Abstract

Closed-circuit television (CCTV) systems and surveillance devices have been widely used for monitoring the real world (e.g., streets, lanes, buildings). Illumination of the nature of surveillance devices’ images can help in deterring criminal activity and provide insights for improving the infrastructure safety of CCTV systems. However, millions of outdated surveillance devices are still in use today, which suffer noise, the field of view, low-light conditions, and low visual quality. In this work, we conduct a large-scale empirical study of images of surveillance devices in the wild. For data collection, we deploy a web crawler to gather webcam images in the wild covering 100 websites that distribute the live streams to the public, such as a plaza and an industrial area.
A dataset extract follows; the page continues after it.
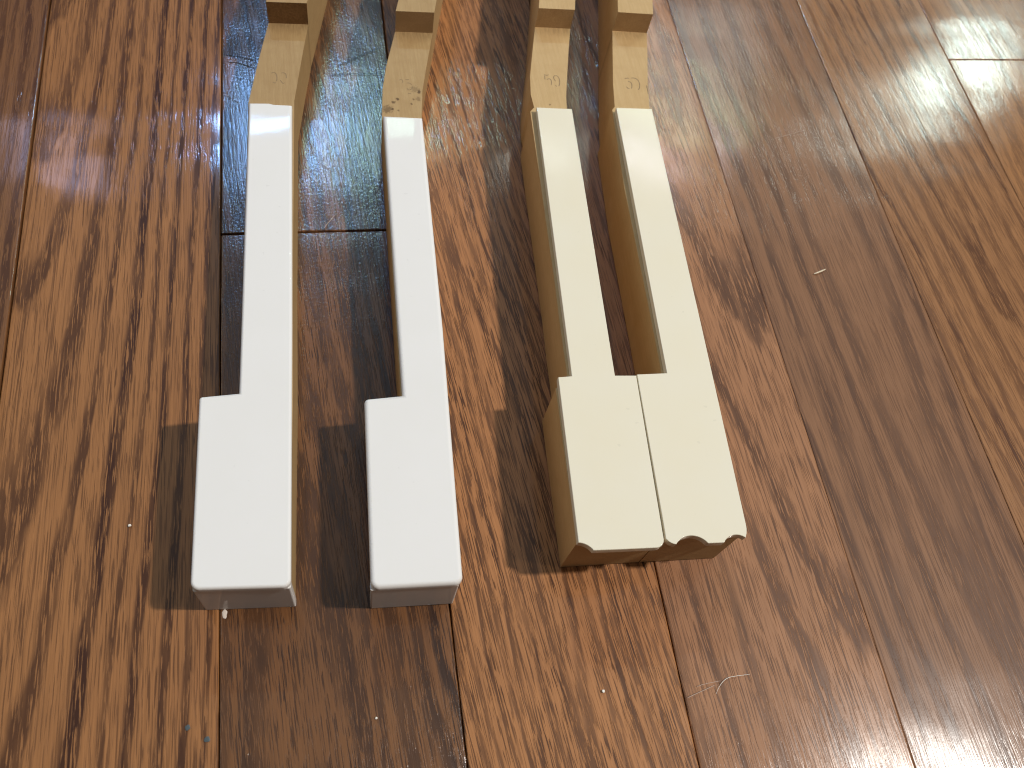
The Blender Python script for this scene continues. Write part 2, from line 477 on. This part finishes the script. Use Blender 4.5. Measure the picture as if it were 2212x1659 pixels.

To enhance the low-light quality of images, we propose a new framework called ImCam for enhancing the quality of webcam images in the wild, including the retinex model and generative adversarial network (GAN). We develop a prototype of ImCam and evaluate its effectiveness over three classification systems, AlexNet, ResNet, and Vision Transformer (ViT), and Machine Learning as a Service (MLaaS) in three cloud service providers (Azure, Baidu, and Tencent). Our results show that ImCam is capable of improving low-light images for CCTV systems, making them acceptable in practice. Finally, leveraging 203,786 live streams and our ImCam, we conduct an analysis of webcam images in the wild and shed light on the nature of security usage for CCTV systems.